Huber hat gerade erst den 25. Geburtstag seiner Agentur gefeiert. Das diesjährige „Down by the River“ war gewissermaßen eine weitere nachgezogene Jubiläumsparty. Der typische Am-STARt-Vibe war zu spüren. So wie bei vielen der Konzerte, die Huber organisiert, konnte man als Besucher oder Besucherin selbst entscheiden, ob man den spektakulär niedrigen regulären Eintrittspreis oder einen Soli-Beitrag leisten wollte. Soziales Denken und die Organisation eines Festivals lassen sich also miteinander vereinbaren. Wobei das About Blank ein Ort ist, der ähnlich tickt. Während man vor dem Betreten des Holzmarkts darauf hingewiesen wird, doch bitte keine Getränke mit sich zu führen, wurde man im About Blank mit seiner Flasche Wasser im Gepäck einfach durchgewunken.

Allerdings bekam Huber bei der Organisation seiner diesjährigen Festivalausgabe zu spüren, was es bedeuten kann, in Zeiten wie diesen im About Blank zu gastieren. Seit dem 7. Oktober, seit dem Überfall der Hamas auf Israel und dem darauf folgenden schrecklichen Krieg in Gaza, kommt der Club nicht zur Ruhe. Eine einseitige Positionierung pro Israel wird ihm vorgeworfen, seit einer Weile wird er sogar mit Fäkalien beschmiert.
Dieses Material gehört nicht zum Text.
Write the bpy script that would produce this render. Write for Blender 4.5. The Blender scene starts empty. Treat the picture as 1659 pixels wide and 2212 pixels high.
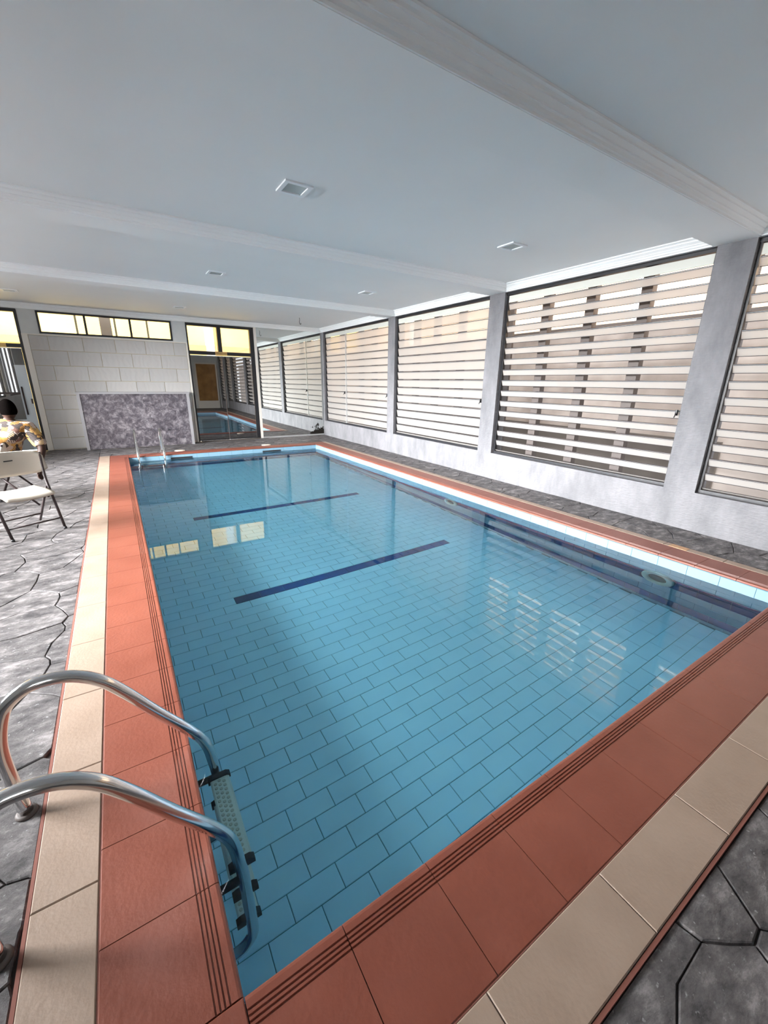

Huber musste in den letzten Monaten lernen, dass es Bands gibt, die er gerne für sein Festival gehabt hätte, die in einem solchen Club gerade lieber nicht auftreten möchten.
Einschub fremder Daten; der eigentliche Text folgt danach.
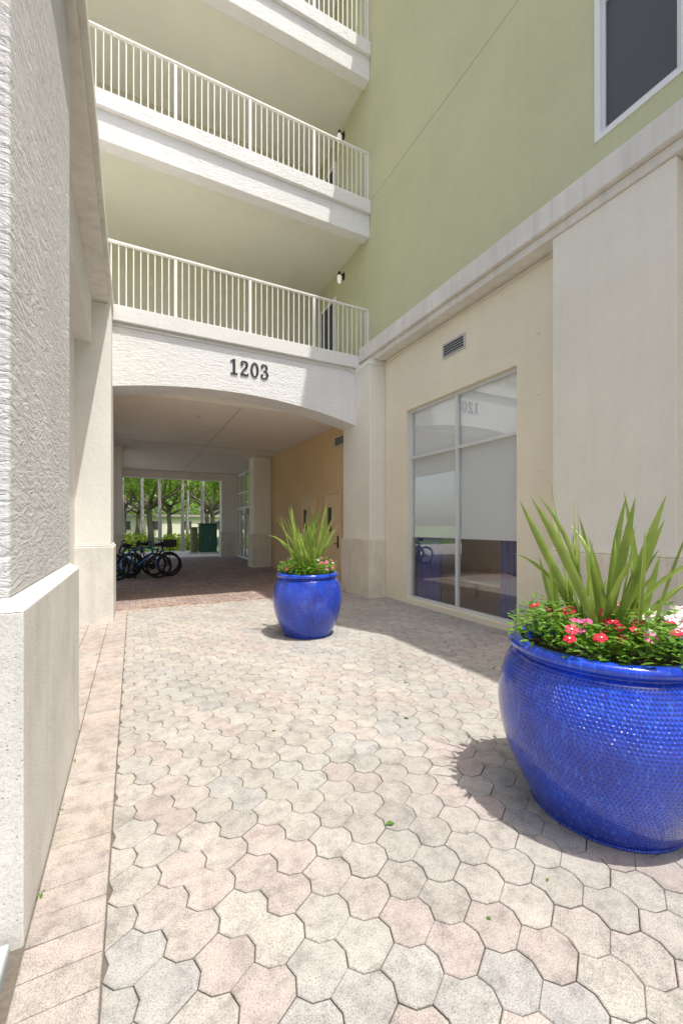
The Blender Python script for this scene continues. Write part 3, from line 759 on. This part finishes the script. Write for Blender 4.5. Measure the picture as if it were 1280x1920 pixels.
rr=random.Random(9)
for (x,y,sc_) in ((1.17,1.72,.05),(1.9,2.6,.04),(2.3,3.2,.04),(1.2,1.15,.02),(2.5,3.6,.045),(2.0,4.4,.04),(.9,2.9,.03),(1.55,1.15,.018)):
    m=MB(); a=rr.uniform(0,6.28); leaf(m,Vector((0,0,.004)),Vector((math.cos(a),math.sin(a),.1)),Vector((0,0,1)),sc_,sc_*.6)
    mk("fallen_leaf",m,M['weed'],label="small green fallen leaf on the pavers",cat="leaf",loc=(x,y,0),group="fallen leaves on the paving")
for (x,y,n_) in((-.343,2.05,8),(-.343,2.6,8),(-.342,3.1,5)):
    m=MB()
    for i in range(n_):
        a=rr.uniform(0,6.28); leaf(m,Vector((rr.uniform(-.004,.012),rr.uniform(-.03,.03),0)),Vector((abs(math.cos(a)),math.sin(a),rr.uniform(.6,1.5))),Vector((.1,0,1)),rr.uniform(.012,.022),.008)
    mk("weed",m,M['weed'],label="tiny green weed in the joint along the wall",cat="weed",loc=(x,y,-.005),group="weeds along the wall base")

# ------------------------------------------------------------ bicycles
def bicycle(x,y,rotz,paint,lab,flip=1,basket=False):
    e=empty("bicycle",(x,y,0),lab,"bicycle",group="bicycles parked in the passage")
    e.rotation_euler=(0,0,rotz)
    def sub(nm,mb,mat,p=None,smooth=True):
        o_=mk(nm,mb,mat,None,smooth=smooth); o_.parent=p or e; return o_
    RW=.345
    for wx in(-.53,.53):
        wh=bpy.data.objects.new("wheel",None); wh.empty_display_size=.1; col.objects.link(wh); wh.parent=e; wh.location=(wx,0,RW)
        ring=lambda r: [(r*math.cos(a*math.pi/16),0,r*math.sin(a*math.pi/16)) for a in range(32)]
        sub("tyre",MB().path(ring(RW-.024),.026,8,closed=True),M['black'],wh)
        sub("rim",MB().path(ring(RW-.056),.012,6,closed=True),M['bikerim'],wh)
        s_=MB().tube((0,-.04,0),(0,.04,0),.018,8)
        for q in range(20):
            a=q*math.pi/10; s_.tube((0,.02*(1 if q%2 else -1),0),((RW-.06)*math.cos(a),0,(RW-.06)*math.sin(a)),.0022,4)
        sub("spokes",s_,M['steel'],wh)
    f=MB(); bb=(-.08,0,.30); st=(-.22,0,.80); ht=(.33,0,.90); hb=(.375,0,.74)
    f.tube(bb,st,.022); f.tube(st,ht,.021); f.tube(bb,hb,.028); f.tube(ht,hb,.026)
    for sy in(-.05,.05):
        f.tube((bb[0],sy*.6,bb[2]),(-.53,sy,RW),.012); f.tube((st[0],sy*.4,st[2]-.03),(-.53,sy,RW),.011); f.tube((hb[0],sy,hb[2]-.02),(.53,sy,RW),.015)
    f.tube((hb[0],-.05,hb[2]-.02),(hb[0],.05,hb[2]-.02),.015)
    sub("frame",f,paint)
    h=MB().tube(ht,(.31,0,1.03),.014); h.path([(.22,-.30,1.06),(.30,-.24,1.05),(.33,-.1,1.03),(.33,.1,1.03),(.30,.24,1.05),(.22,.30,1.06)],.012); sub("handlebar",h,M['bikeblack'])
    sd=MB().tube(st,(-.245,0,.92),.013); 
    sd.path([(-.38,0,.95),(-.32,0,.955),(-.22,0,.95),(-.12,0,.94)],[.055,.07,.035,.015],10); sub("saddle",sd,M['black'])
    c=MB().tube((bb[0],-.06,bb[2]),(bb[0],.06,bb[2]),.02); c.tube((bb[0],-.065,bb[2]),(bb[0],-.055,bb[2]),.09,20); c.tube((bb[0],-.07,bb[2]),(bb[0]+.12,-.07,bb[2]-.12),.009); c.tube((bb[0],.07,bb[2]),(bb[0]-.12,.07,bb[2]+.12),.009); c.box(bb[0]+.08,bb[0]+.16,-.15,-.07,bb[2]-.13,bb[2]-.11); c.box(bb[0]-.16,bb[0]-.08,.07,.15,bb[2]+.11,bb[2]+.13)
    c.tube((bb[0],-.06,bb[2]+.088),(-.53,-.06,RW+.03),.004,4); c.tube((bb[0],-.06,bb[2]-.088),(-.53,-.06,RW-.03),.004,4)
    sub("crankset",c,M['dark'])
    if basket:
        b=MB().box(-.72,-.36,-.14,.14,.86,1.08); b.tube((-.53,-.06,RW),(-.55,-.06,.86),.008); b.tube((-.53,.06,RW),(-.55,.06,.86),.008); sub("carrier_box",b,M['black'],None,False)
    return e
bicycle(.12,12.7,0.06,M['bikeblue'],"blue bicycle leaning by the rack in the passage")
bicycle(.42,13.1,math.pi-.05,M['bikeblack'],"black bicycle with rear carrier box in the passage",basket=True)
bicycle(.02,13.4,math.pi+.04,M['bikeblack'],"black bicycle parked between two others")
bicycle(.45,13.75,.04,M['bikeblack'],"black bicycle parked at the end of the rack")
r_=empty("bicycle_rack",(-.1,13.2,0),"dark green steel hoop bicycle rack in the passage","bicycle rack")
for yy in(12.9,13.25):
    mk("rack_hoop",MB().path([(-.25,yy,0),(-.25,yy,.75),(-.2,yy,.84),(-.1,yy,.88),(0,yy,.84),(.05,yy,.75),(.05,yy,0)],.028,10),M['bikegreen'],r_,smooth=True)

# ------------------------------------------------------------ beyond the passage
def util(x0,x1,y0,y1,z,mat,lab,nm="utility_cabinet"):
    e=empty(nm,((x0+x1)/2,(y0+y1)/2,0),lab,"utility cabinet")
    mk("cabinet_body",MB().box(x0,x1,y0,y1,.08,z),mat,e,bevel=.03)
    mk("cabinet_plinth",MB().box(x0-.06,x1+.06,y0-.06,y1+.06,-.01,.079),M['concrete'],e,bevel=.01)
    mk("cabinet_lid",MB().box(x0-.04,x1+.04,y0-.04,y1+.04,z+.001,z+.06),mat,e,bevel=.02)
    xm_=(x0+x1)/2
    mk("door",MB().box(x0+.06,xm_-.01,y0-.02,y0-.001,.16,z-.08),mat,e,bevel=.006)
    mk("door",MB().box(xm_+.01,x1-.06,y0-.02,y0-.001,.16,z-.08),mat,e,bevel=.006)
    mk("handle",MB().box(xm_+.03,xm_+.06,y0-.045,y0-.021,z*.45,z*.6),M['steel'],e)
util(3.15,4.0,22.6,23.4,1.55,M['cabinet'],"dark green metal utility cabinet on the pavement")
util(2.75,3.08,23.0,23.6,1.35,M['cabtan'],"olive tan utility box beside the green cabinet")
util(4.2,5.3,22.3,23.2,1.7,M['cabinet'],"dark green metal utility cabinet on the pavement")
def leafcloud(clumps,n,size,seed):
    rr=random.Random(seed); m=MB()
    tot=sum(c[3]**2 for c in clumps)
    for c in clumps:
        kx=int(n*c[3]**2/tot)
        for i in range(kx):
            d=Vector((rr.gauss(0,1),rr.gauss(0,1),rr.gauss(0,1))).normalized()*(c[3]*rr.random()**.35)
            p=Vector(c[:3])+Vector((d.x,d.y,d.z*c[4]))
            a=Vector((rr.gauss(0,1),rr.gauss(0,1),rr.gauss(0,.6))).normalized(); b=a.orthogonal().normalized(); b=(Matrix.Rotation(rr.uniform(0,6.28),3,a)@b)
            c2=a.cross(b); s_=size*rr.uniform(.6,1.3)
            m.add([p-b*s_*.5,p+c2*s_*.28,p+b*s_*.5,p-c2*s_*.28],[(0,1,2,3)])
    return m
def oak_parts(seed):
    rr=random.Random(seed); tr=MB(); cl=[]
    tr.path([(0,0,-.1),(.05,.03,.8),(.0,.1,1.7),(.1,.1,2.4)],[.20,.16,.14,.12],10)
    for q in range(8):
        a=q*math.pi/4+rr.uniform(-.3,.3); L=rr.uniform(1.6,2.8); h=rr.uniform(1.4,3.0); z0=rr.uniform(1.7,2.4)
        e=(math.cos(a)*L,math.sin(a)*L,z0+h)
        mid=(math.cos(a+.2)*L*.5,math.sin(a+.2)*L*.5,z0+h*.35)
        tr.path([(.05,.08,z0),mid,e],[.09,.06,.03],7)
        m2=(e[0]*.8+rr.uniform(-.8,.8),e[1]*.8+rr.uniform(-.8,.8),e[2]+.5)
        tr.path([mid,m2],[.05,.02],6)
        cl.append((*e,rr.uniform(.9,1.3),.6)); cl.append((*m2,rr.uniform(.7,1.1),.6))
        cl.append((e[0]*1.35,e[1]*1.35,e[2]-.6,rr.uniform(.5,.8),.6))
    for q in range(6): cl.append((rr.uniform(-1.6,1.6),rr.uniform(-1.6,1.6),rr.uniform(4.4,5.8),rr.uniform(.8,1.3),.6))
    return tr,leafcloud(cl,4200,.24,seed)
protos=[oak_parts(sd) for sd in (1,2,3)]
meshcache={}
spots=[(-2.6,31,0,1.15),(1.2,34,1,1.35),(5.4,32,2,1.2),(9.5,33,0,1.3),(-.8,40,2,1.4),(3.4,47,1,1.5),(7.2,46,0,1.5),(-4.5,46,1,1.4),(12,47,2,1.4),(.4,52,0,1.5),(10,40,1,1.3)]
for i,(x,y,pi,sc_) in enumerate(spots):
    e=empty("oak_tree",(x,y,0),"leafy green oak tree in the lawn by the road","tree",group="oak trees beyond the passage")
    if pi not in meshcache:
        ta=mk("trunk",protos[pi][0],M['bark'],None,smooth=True); ca=mk("crown",protos[pi][1],M['oakleaf'],None)
        meshcache[pi]=(ta.data,ca.data); obs=(ta,ca)
    else:
        obs=[]
        for nm,dt in zip(("trunk","crown"),meshcache[pi]):
            o_=bpy.data.objects.new(nm,dt); col.objects.link(o_); obs.append(o_)
    for o_ in obs: o_.parent=e
    e.rotation_euler=(0,0,i*1.3); e.scale=(sc_,sc_,sc_)
pt=MB(); pt.path([(0,0,-.1),(.03,0,1.5),(.0,.03,4),(.05,0,7)],[.13,.095,.085,.08],10)
pf=MB(); rr=random.Random(77)
for q in range(16):
    a=q*2*math.pi/16+rr.uniform(-.1,.1); up=rr.uniform(.1,.9); p=Vector((.05,0,7)); ang=up
    d=Vector((math.cos(a),math.sin(a),0)); sd=Vector((-math.sin(a),math.cos(a),0))
    for st_ in range(14):
        q0=p.copy(); p=p+(d*math.cos(ang)+Vector((0,0,math.sin(ang))))*.17; ang-=.13
        for sg in(-1,1):
            tip=q0+sd*sg*.55*math.sin((st_+1)/15*math.pi*.9+.2)+d*.2-Vector((0,0,.22))
            pf.add([q0,q0+d*.05,tip],[(0,1,2)])
pm=None
for (x,y) in((2.55,25.2),(1.35,25.4),(3.6,25.0),(-.55,25.3),(3.3,29.5),(.5,28.2),(6.5,28)):
    e=empty("palm_tree",(x,y,0),"slender grey trunked palm beyond the passage","palm tree",group="palms beyond the passage")
    if pm is None:
        a_=mk("trunk",pt,M['palmbark'],None,smooth=True); b_=mk("crown",pf,M['palmleaf'],None); pm=(a_.data,b_.data)
    else:
        a_=bpy.data.objects.new("trunk",pm[0]); b_=bpy.data.objects.new("crown",pm[1]); col.objects.link(a_); col.objects.link(b_)
    a_.parent=e; b_.parent=e; e.rotation_euler=(0,0,x)
def hedge(x0,x1,y0,y1,h,seed):
    rr=random.Random(seed); m=MB()
    for i in range(int((x1-x0)*(y1-y0)*h*650)):
        p=Vector((rr.uniform(x0,x1),rr.uniform(y0,y1),rr.uniform(.02,h)+.06*math.sin(i*.7)))
        a=Vector((rr.gauss(0,1),rr.gauss(0,1),rr.gauss(0,1))).normalized(); b=a.orthogonal().normalized(); c=a.cross(b); s_=rr.uniform(.05,.11)
        m.add([p-b*s_,p+c*s_*.6,p+b*s_,p-c*s_*.6],[(0,1,2,3)])
    return m
for (a,b,c_,d,h) in((-1.2,.7,26.6,27.5,1.0),(1.6,3.9,26.2,27.0,.95),(5.2,7.5,26.2,27.0,.95)):
    mk("hedge",hedge(a,b,c_,d,h,int(a*10)),M['hedge'],label="clipped yellow green hedge on the lawn",cat="hedge",group="hedges beyond the passage",)
mk("far_trees",leafcloud([(x,66+4*math.sin(x),5.5+1.5*math.sin(x*1.7),3.6,.9) for x in range(-24,38,3)],12000,.6,99),M['oakleaf'],kind="stuff",label="dense green trees in the distance")
fb=empty("low_building",(4,56,0),"low pale building beyond the trees","building")
mk("wall",MB().box(-14,20,56,60,0,2.6),M['pier'],fb,bevel=.02)
mk("roof",MB().box(-14.3,20.3,55.7,60.3,2.601,2.85),M['palmbark'],fb)
for q in range(9):
    mk("window",MB().box(-12+q*3.5,-10.8+q*3.5,55.95,55.998,1.0,2.0),M['screen'],fb)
Soziales Denken und die Organisation eines Festivals lassen sich vereinbaren

Im Garten des About Blank war von der aufgeheizten Stimmung, zu der der Krieg in Gaza nicht nur an den Unis geführt hat, glücklicherweise gar nichts zu spüren. Da wollte niemand Palästina vom Fluss bis zum Meer befreien oder den „Genozid“ stoppen, sondern die Leute waren wirklich nur hier, um Musik zu hören, auf der Gartenschaukel zu schaukeln oder zwischendurch eine Runde Tischtennis zu spielen.

Die Bands traten auf zwei Bühnen auf, der Waldbühne und der Hofbühne. Aber sie spielten nie parallel, sondern immer nacheinander, damit jeder Act die volle Aufmerksamkeit des Publikums geschenkt bekam. So konnte man etwa das Duo Gránátèze in der einen Ecke des Gartens erleben und zog dann einfach zusammen mit den ­anderen ein paar Meter weiter für den Auftritt der Shybits. Die einen, zwei junge Frauen aus Dresden, boten schepperigen Low-Fi-Indierock dar und sangen davon, dass es schön wäre, mal wieder ein Eis zu essen. Die Shybits spielten perfekt geschliffenen Indiepop mit großartigem Harmoniegesang vom Bassisten und vom Gitarristen, mit dem sie sich für den Weezer-Gedächtnispreis bewarben. Das war dann eine dieser Epiphanien, wie man sie sich beim „Down by the River“ erhofft. Die Shybits, deren Mitglieder aus England, Italien und Südafrika kommen und in Berlin zu­einander gefunden haben, muss man, das war sofort klar, unbedingt weiter auf dem Schirm haben.